** Challenge **
Transcribe the material exactly. Images do not belong in the copy.
***** Source excerpt
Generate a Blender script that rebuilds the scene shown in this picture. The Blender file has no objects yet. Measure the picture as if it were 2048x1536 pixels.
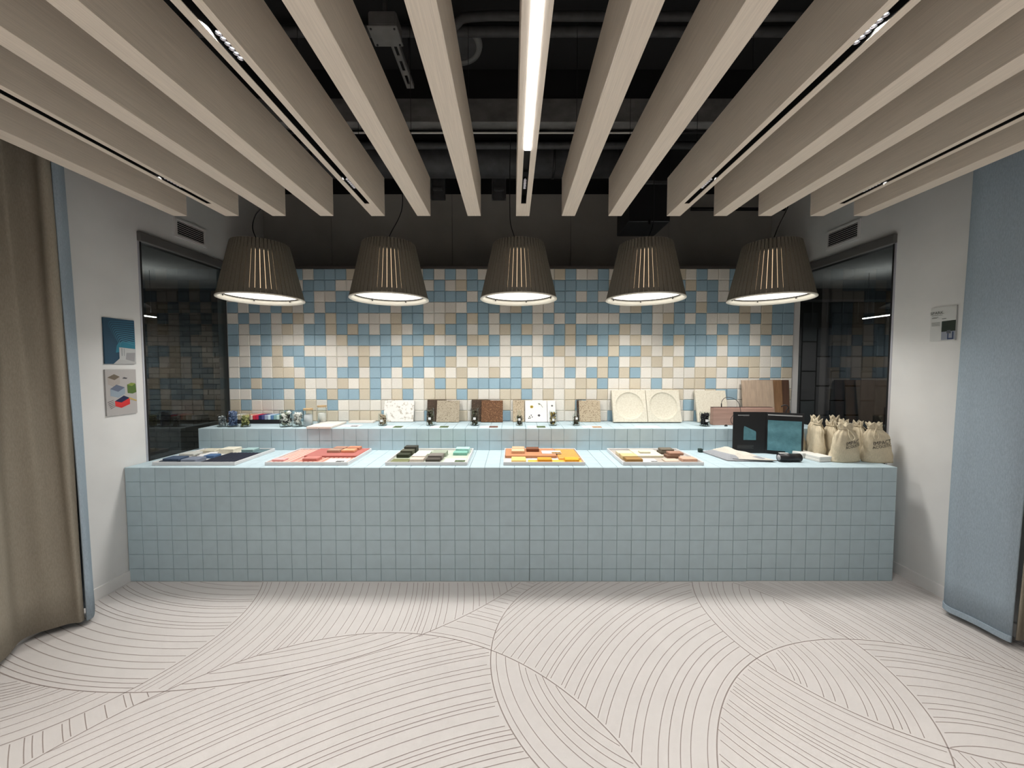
import bpy, bmesh, math, random
from mathutils import Vector, Matrix
random.seed(7)
SC = bpy.context.scene
COL = SC.collection
PI = math.pi

# ------------------------------------------------------------------ camera, world, exposure
cam_d = bpy.data.cameras.new('camera')
cam_d.sensor_width = 36.0
cam_d.lens = 769.0 / 2048.0 * 36.0
cam_d.clip_start = 0.02
cam = bpy.data.objects.new('camera', cam_d)
COL.objects.link(cam)
cam.location = (0, 0, 1.466)
cam.rotation_euler = (PI / 2 - math.atan(35 / 769.0), 0, 0)
SC.camera = cam

world = bpy.data.worlds.new('world')
SC.world = world
world.use_nodes = True
world.node_tree.nodes['Background'].inputs[0].default_value = (0.8, 0.85, 1.0, 1)
world.node_tree.nodes['Background'].inputs[1].default_value = 0.0

SC.view_settings.view_transform = 'Standard'
SC.view_settings.look = 'None'
SC.view_settings.gamma = 1.0
SC.view_settings.use_curve_mapping = False
SC.view_settings.exposure = 0.13
SC.cycles.use_denoising = True
SC.cycles.max_bounces = 5
SC.cycles.diffuse_bounces = 4
SC.cycles.glossy_bounces = 3
SC.cycles.use_adaptive_sampling = True
SC.cycles.adaptive_threshold = 0.10
SC.cycles.adaptive_min_samples = 16
SC.cycles.transparent_max_bounces = 8
SC.cycles.sample_clamp_indirect = 6.0

PEND_W = 6.5       # one pendant lamp
PEND_COL = (1.0, 0.972, 0.93)
STRIP_E = 34.0      # emission of the linear LED in the centre beam
SPOT_W = 6.5       # one recessed downlight module or added fill light
COOL = (1.0, 0.965, 0.92)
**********
** Answer to the problem **
Generate a Blender script that rebuilds the scene shown in this picture. The Blender file has no objects yet. Measure the picture as if it were 2048x1536 pixels.
import bpy, bmesh, math, random
from mathutils import Vector, Matrix
random.seed(7)
SC = bpy.context.scene
COL = SC.collection
PI = math.pi

# ------------------------------------------------------------------ camera, world, exposure
cam_d = bpy.data.cameras.new('camera')
cam_d.sensor_width = 36.0
cam_d.lens = 769.0 / 2048.0 * 36.0
cam_d.clip_start = 0.02
cam = bpy.data.objects.new('camera', cam_d)
COL.objects.link(cam)
cam.location = (0, 0, 1.466)
cam.rotation_euler = (PI / 2 - math.atan(35 / 769.0), 0, 0)
SC.camera = cam

world = bpy.data.worlds.new('world')
SC.world = world
world.use_nodes = True
world.node_tree.nodes['Background'].inputs[0].default_value = (0.8, 0.85, 1.0, 1)
world.node_tree.nodes['Background'].inputs[1].default_value = 0.0

SC.view_settings.view_transform = 'Standard'
SC.view_settings.look = 'None'
SC.view_settings.gamma = 1.0
SC.view_settings.use_curve_mapping = False
SC.view_settings.exposure = 0.13
SC.cycles.use_denoising = True
SC.cycles.max_bounces = 5
SC.cycles.diffuse_bounces = 4
SC.cycles.glossy_bounces = 3
SC.cycles.use_adaptive_sampling = True
SC.cycles.adaptive_threshold = 0.10
SC.cycles.adaptive_min_samples = 16
SC.cycles.transparent_max_bounces = 8
SC.cycles.sample_clamp_indirect = 6.0

PEND_W = 6.5       # one pendant lamp
PEND_COL = (1.0, 0.972, 0.93)
STRIP_E = 34.0      # emission of the linear LED in the centre beam
SPOT_W = 6.5       # one recessed downlight module or added fill light
COOL = (1.0, 0.965, 0.92)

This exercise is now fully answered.